• [Directions for this task]
Quote every line below exactly and skip any picture.

• [Data segment]
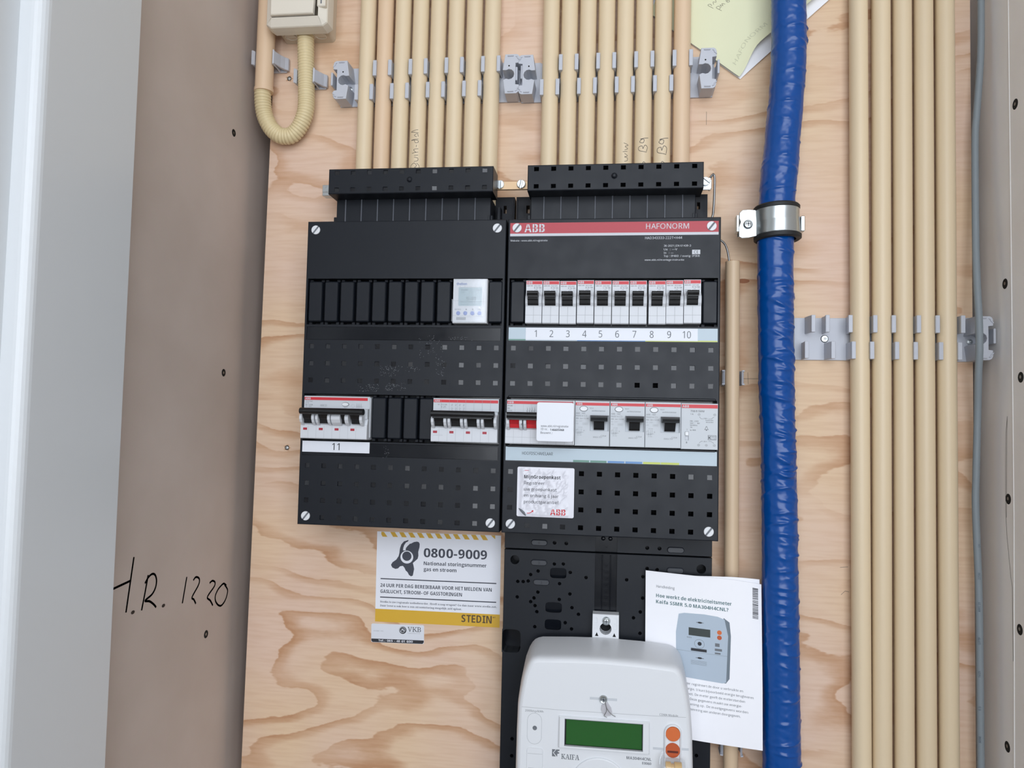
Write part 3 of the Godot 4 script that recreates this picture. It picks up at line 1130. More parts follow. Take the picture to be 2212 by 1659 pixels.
	t = thing("earth_wire", "bare steel earth wire hooked round the right end of the earthing bar", "wire", 219, 10, 34)
	b = Mb.new(m.steel)
	b.tube(curve([Vector3(-3, 44, 6), Vector3(0.2, 48, 5), Vector3(1.8, 44, 4), Vector3(2, 30, 2), Vector3(1.5, 12, 0), Vector3(0, 2, 0), Vector3(-6, -5, -2), Vector3(-14, -9, -6)], 2.0), 1.25, 10)
	part("wire", b, t)
	t = thing("earth_wire", "thin steel wire arching from the right consumer unit into the narrow conduit", "wire", 222, -12, 30)
	b = Mb.new(m.steel)
	b.tube(curve([Vector3(-6, 3.5, -2), Vector3(2, 2.4, -3), Vector3(10, -1, -5), Vector3(14.5, -8, -7), Vector3(17.5, -22, -9), Vector3(19.4, -44, -10), Vector3(20, -60, -10)], 2.0), 1.1, 10)
	part("wire", b, t)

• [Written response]
Write part 3 of the Godot 4 script that recreates this picture. It picks up at line 1130. More parts follow. Take the picture to be 2212 by 1659 pixels.
	t = thing("earth_wire", "bare steel earth wire hooked round the right end of the earthing bar", "wire", 219, 10, 34)
	b = Mb.new(m.steel)
	b.tube(curve([Vector3(-3, 44, 6), Vector3(0.2, 48, 5), Vector3(1.8, 44, 4), Vector3(2, 30, 2), Vector3(1.5, 12, 0), Vector3(0, 2, 0), Vector3(-6, -5, -2), Vector3(-14, -9, -6)], 2.0), 1.25, 10)
	part("wire", b, t)
	t = thing("earth_wire", "thin steel wire arching from the right consumer unit into the narrow conduit", "wire", 222, -12, 30)
	b = Mb.new(m.steel)
	b.tube(curve([Vector3(-6, 3.5, -2), Vector3(2, 2.4, -3), Vector3(10, -1, -5), Vector3(14.5, -8, -7), Vector3(17.5, -22, -9), Vector3(19.4, -44, -10), Vector3(20, -60, -10)], 2.0), 1.1, 10)
	part("wire", b, t)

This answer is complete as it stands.